§ YOUR TASK
Sift the material for lines containing "Python", and return them.

Extracted data entries
---

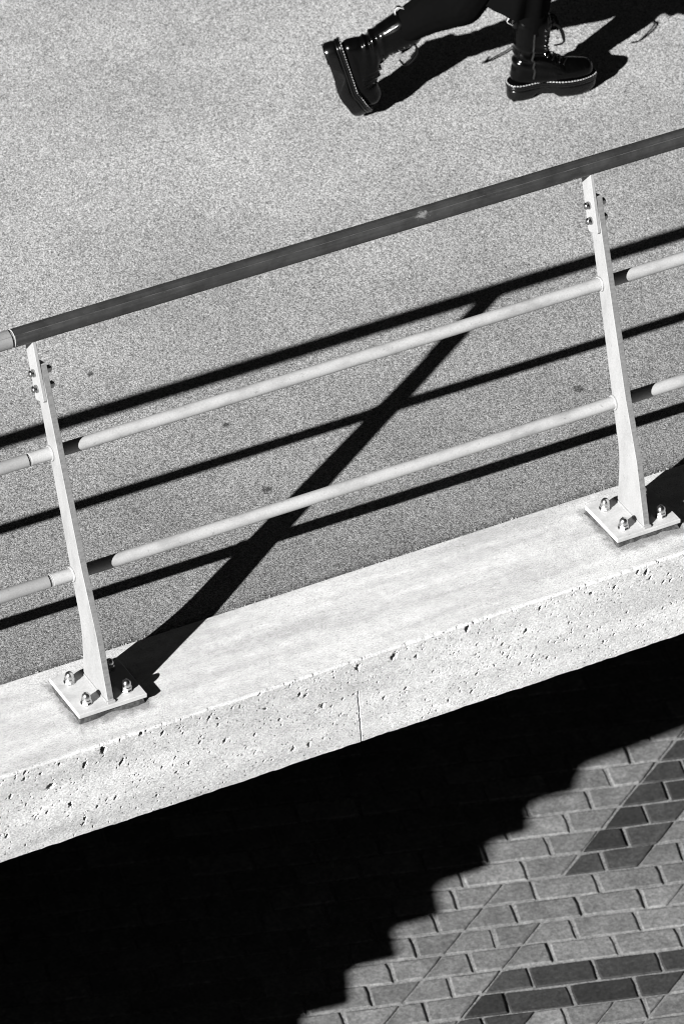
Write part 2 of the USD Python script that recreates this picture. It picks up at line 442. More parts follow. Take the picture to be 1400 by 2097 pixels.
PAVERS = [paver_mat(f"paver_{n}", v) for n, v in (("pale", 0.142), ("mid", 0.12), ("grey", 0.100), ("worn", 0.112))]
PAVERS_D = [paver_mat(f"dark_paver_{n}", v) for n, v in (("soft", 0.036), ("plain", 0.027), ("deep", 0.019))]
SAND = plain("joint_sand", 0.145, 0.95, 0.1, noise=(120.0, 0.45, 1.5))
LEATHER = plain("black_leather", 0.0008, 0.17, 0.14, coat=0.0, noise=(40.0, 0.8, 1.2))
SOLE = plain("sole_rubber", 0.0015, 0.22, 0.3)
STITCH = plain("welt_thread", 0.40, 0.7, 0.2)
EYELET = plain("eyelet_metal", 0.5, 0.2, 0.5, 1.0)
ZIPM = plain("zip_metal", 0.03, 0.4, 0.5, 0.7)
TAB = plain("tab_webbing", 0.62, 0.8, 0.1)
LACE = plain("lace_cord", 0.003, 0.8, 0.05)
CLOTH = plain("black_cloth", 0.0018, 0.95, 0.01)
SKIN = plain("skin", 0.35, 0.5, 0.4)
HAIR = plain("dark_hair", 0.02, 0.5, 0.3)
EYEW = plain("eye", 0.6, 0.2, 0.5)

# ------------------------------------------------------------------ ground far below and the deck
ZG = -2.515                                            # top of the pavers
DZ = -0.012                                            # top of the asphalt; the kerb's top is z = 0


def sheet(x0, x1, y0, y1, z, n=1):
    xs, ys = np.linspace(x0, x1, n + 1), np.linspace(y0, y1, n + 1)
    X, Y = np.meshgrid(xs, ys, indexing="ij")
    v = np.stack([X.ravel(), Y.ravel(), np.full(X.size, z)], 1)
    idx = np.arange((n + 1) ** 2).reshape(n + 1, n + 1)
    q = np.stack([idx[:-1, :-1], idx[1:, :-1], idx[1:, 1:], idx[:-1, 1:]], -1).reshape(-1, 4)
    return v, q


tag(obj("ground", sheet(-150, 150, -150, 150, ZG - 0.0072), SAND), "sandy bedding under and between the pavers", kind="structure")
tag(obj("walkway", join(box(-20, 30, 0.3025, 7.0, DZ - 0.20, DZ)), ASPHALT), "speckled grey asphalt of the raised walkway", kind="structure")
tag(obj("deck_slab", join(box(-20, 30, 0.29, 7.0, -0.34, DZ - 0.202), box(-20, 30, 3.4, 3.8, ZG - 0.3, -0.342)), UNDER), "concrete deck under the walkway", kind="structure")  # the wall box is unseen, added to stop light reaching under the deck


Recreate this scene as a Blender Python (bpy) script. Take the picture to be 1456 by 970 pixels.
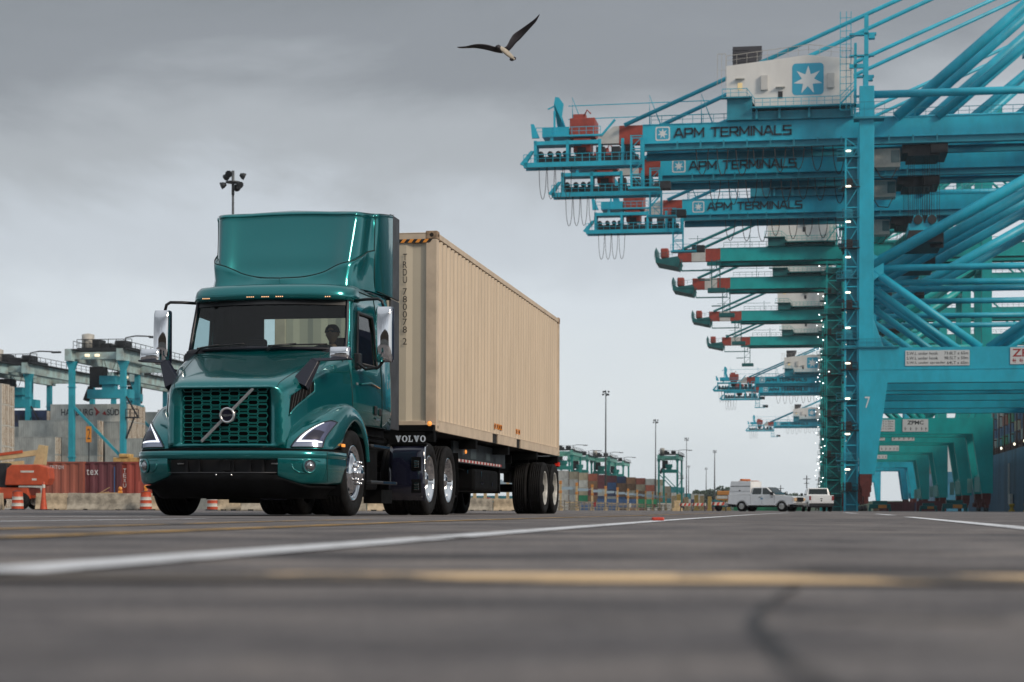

---

§ OUTPUT OF THE TASK
Write part 2 of the USD Python script that recreates this picture. It picks up at line 442. More parts follow. Take the picture to be 1400 by 2097 pixels.
Recreate this scene as a Blender Python (bpy) script. Take the picture to be 1456 by 970 pixels.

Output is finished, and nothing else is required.